• (red.) “La condotta adottata nelle due nostre case in merito ai maltrattamenti vige anche nelle altre; le regole sono uguali dappertutto. Le procedure d’assunzione dei collaboratori avvengono con molta cura perché questo è un lavoro difficile. Ma la mela marcia ci sarà sempre”. A Chiasso, il direttore di Casa Soave e Casa Giardino, Fabio Maestrini non entra nel caso di presunto maltrattamento di un anziano addebitato ad una ex dipendente del Centro anziani comunale di Balerna. Ma il tema “è di assoluta modernità”. Per diverse ragioni.
Maestrini, prima di parlarne, fa una premessa: “chi lavora in una struttura come queste, deve avere gli strumenti per affrontare ogni situazione, anche la più difficile.

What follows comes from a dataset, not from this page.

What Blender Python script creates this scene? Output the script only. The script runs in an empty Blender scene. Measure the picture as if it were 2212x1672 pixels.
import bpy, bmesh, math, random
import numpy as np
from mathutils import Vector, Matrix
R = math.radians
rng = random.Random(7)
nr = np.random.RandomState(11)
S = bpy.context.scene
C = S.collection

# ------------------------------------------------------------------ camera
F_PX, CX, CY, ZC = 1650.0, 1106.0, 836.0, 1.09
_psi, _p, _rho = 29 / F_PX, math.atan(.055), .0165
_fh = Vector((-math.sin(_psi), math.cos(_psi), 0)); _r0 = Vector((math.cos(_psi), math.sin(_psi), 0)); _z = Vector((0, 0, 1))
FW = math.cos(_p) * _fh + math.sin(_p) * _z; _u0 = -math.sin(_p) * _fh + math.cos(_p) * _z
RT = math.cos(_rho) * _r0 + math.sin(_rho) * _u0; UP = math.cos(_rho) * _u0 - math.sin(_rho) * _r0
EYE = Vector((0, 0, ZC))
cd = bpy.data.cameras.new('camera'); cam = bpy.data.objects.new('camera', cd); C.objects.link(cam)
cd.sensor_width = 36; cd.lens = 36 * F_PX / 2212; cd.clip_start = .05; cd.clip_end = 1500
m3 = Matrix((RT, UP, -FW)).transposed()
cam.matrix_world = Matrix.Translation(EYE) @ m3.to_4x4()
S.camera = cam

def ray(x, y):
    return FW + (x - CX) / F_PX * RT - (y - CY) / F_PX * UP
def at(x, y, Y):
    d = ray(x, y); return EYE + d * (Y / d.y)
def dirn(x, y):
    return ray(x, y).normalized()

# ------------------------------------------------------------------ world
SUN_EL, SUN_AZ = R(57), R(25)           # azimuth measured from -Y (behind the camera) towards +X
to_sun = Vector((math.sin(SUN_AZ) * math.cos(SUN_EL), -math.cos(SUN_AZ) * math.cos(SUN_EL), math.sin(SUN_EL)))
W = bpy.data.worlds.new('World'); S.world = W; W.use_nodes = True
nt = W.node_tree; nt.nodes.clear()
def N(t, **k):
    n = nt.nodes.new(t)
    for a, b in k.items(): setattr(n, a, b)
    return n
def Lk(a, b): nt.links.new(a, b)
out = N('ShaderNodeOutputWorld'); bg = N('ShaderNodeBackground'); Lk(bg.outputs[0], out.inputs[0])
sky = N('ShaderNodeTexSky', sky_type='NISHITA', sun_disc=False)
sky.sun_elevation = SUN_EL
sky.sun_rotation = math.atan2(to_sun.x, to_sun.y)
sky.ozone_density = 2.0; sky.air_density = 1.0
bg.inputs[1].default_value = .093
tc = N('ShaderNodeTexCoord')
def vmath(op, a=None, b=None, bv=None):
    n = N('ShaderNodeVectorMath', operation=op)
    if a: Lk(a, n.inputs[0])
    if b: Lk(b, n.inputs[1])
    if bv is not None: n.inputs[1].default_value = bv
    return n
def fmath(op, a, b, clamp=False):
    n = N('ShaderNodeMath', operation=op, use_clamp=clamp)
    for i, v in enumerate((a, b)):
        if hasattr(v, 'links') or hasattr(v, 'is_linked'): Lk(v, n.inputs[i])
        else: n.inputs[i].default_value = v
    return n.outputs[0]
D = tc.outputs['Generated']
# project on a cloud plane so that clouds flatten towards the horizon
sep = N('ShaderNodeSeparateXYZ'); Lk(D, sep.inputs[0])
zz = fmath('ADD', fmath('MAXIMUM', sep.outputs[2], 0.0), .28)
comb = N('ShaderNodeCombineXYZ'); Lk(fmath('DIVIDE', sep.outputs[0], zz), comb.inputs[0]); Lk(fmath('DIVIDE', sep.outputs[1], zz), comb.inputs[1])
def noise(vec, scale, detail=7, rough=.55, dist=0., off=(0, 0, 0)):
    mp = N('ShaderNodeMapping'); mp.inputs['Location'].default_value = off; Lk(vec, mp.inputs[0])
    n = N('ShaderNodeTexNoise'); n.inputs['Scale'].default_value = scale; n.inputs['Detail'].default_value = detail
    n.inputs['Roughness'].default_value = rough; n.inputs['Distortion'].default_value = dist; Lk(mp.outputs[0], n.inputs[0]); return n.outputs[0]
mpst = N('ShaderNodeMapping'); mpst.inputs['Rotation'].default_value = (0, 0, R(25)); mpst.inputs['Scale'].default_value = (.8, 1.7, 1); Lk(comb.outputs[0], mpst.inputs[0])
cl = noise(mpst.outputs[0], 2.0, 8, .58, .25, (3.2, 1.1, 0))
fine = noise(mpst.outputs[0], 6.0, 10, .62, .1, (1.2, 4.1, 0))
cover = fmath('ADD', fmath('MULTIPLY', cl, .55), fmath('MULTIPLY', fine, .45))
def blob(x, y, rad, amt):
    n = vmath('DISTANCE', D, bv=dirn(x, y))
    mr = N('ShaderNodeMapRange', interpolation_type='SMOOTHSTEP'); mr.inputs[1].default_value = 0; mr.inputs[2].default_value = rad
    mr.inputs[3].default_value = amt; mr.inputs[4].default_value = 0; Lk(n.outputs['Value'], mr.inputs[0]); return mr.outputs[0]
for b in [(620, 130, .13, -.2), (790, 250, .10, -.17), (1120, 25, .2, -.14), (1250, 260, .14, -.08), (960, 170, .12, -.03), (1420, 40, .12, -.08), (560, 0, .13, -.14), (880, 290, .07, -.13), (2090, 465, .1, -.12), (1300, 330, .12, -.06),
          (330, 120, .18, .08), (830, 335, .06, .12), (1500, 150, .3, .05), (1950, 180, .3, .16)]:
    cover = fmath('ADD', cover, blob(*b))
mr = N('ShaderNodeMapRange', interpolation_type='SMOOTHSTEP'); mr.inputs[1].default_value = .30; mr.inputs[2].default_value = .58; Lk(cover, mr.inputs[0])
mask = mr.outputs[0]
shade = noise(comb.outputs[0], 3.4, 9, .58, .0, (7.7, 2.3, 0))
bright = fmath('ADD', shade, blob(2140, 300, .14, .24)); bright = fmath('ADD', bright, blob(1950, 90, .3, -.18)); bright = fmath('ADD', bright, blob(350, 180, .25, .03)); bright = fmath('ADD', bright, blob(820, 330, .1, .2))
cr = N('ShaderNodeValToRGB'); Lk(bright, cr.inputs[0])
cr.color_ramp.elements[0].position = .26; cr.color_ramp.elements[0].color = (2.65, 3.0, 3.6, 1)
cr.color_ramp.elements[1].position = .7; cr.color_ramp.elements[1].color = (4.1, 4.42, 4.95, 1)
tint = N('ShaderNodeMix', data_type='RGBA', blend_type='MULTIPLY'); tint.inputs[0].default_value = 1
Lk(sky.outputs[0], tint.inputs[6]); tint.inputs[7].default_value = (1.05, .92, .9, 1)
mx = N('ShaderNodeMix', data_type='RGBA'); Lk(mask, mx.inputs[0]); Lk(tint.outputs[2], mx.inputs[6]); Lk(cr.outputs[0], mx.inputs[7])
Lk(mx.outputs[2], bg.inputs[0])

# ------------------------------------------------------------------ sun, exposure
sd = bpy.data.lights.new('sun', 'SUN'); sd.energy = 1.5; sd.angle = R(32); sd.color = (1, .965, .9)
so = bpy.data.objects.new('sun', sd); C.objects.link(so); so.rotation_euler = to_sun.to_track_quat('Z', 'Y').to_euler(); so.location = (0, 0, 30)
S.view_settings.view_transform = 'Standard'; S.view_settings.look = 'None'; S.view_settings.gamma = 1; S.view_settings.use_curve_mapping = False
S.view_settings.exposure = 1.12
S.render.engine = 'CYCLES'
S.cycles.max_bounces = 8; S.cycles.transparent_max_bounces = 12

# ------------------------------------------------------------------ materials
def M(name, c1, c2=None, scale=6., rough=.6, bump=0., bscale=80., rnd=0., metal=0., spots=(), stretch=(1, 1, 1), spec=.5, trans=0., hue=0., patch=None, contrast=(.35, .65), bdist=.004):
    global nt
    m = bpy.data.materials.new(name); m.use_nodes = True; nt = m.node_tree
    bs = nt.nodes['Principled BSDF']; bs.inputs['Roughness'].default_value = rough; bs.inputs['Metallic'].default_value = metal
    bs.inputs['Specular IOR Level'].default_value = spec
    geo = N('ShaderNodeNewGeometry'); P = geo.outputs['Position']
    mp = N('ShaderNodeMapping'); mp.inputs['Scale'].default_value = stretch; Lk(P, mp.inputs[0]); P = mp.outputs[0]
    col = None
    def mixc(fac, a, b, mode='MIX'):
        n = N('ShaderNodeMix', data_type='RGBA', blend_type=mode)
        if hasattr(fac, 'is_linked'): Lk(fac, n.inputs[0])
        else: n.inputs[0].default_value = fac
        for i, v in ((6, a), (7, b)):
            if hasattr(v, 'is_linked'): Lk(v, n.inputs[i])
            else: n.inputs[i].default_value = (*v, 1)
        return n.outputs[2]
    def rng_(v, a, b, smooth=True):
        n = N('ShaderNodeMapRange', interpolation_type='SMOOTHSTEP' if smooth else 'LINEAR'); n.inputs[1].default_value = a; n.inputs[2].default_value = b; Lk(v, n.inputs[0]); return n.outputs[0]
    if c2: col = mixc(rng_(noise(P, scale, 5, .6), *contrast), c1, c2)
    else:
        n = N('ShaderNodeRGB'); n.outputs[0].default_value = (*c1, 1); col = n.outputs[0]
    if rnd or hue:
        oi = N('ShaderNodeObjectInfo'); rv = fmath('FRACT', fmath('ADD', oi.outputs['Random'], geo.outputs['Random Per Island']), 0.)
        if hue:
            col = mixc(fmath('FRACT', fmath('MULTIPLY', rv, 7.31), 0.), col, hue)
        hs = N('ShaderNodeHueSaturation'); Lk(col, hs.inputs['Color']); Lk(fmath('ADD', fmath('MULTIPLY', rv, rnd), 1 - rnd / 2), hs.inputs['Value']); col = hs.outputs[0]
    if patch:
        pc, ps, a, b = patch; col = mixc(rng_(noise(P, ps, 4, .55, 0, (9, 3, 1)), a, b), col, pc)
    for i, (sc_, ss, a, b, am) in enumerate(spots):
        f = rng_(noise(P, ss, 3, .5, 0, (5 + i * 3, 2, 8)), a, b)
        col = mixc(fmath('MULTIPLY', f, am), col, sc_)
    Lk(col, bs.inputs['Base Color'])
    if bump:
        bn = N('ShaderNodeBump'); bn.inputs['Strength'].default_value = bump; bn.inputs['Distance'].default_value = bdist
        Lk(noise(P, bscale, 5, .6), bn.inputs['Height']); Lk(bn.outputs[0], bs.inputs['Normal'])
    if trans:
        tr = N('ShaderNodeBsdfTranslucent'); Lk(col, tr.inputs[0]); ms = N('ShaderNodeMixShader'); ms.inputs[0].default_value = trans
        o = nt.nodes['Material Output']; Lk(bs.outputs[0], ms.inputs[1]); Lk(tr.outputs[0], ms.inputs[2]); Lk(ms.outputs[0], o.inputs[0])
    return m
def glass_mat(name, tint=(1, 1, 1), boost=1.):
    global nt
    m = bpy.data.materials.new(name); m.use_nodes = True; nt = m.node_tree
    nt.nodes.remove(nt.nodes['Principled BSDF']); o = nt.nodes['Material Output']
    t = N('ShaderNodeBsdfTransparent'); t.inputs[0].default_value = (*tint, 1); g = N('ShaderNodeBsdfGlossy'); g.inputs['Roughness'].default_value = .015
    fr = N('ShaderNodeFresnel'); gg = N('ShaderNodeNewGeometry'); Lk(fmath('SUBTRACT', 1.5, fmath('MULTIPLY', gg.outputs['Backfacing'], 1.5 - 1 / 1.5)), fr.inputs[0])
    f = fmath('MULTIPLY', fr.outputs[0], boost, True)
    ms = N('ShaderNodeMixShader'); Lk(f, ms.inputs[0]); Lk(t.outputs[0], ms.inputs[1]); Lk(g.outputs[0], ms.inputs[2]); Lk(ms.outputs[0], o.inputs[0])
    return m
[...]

Il maltrattamento non è ammesso, in nessuna forma”.
Rispetto ad una decina d’anni fa, nell’ambito delle cure stazionarie per gli anziani, sono cambiate molte cose, di cui il personale deve tenere conto: “mi è difficile definire, le nostre, ancora delle “case per anziani”, visto l’arco di età degli ospiti. Tra l’utente più giovane e quello più anziano ci sono due generazioni. È vero che la maggior parte è ultraottentenne; ma ci sono persone che non raggiungono i sessant’anni e altre che superano i cento. Le nostre sono dunque case per lungodegenti, siano essi malati, anziani o, spesso, con entrambe le caratteristiche. Persone che se stessero bene non sarebbero qui. Questo cosa significa, direttore? Che davanti a situazioni tanto complesse c’è il rischio che qualcuno alzi la voce, o, peggio, le mani?
Non deve esserci neppure il dubbio che questo avvenga. Ogni segnale che va in quella direzione, pur minimo che sia, dev’essere riferito e affrontato”.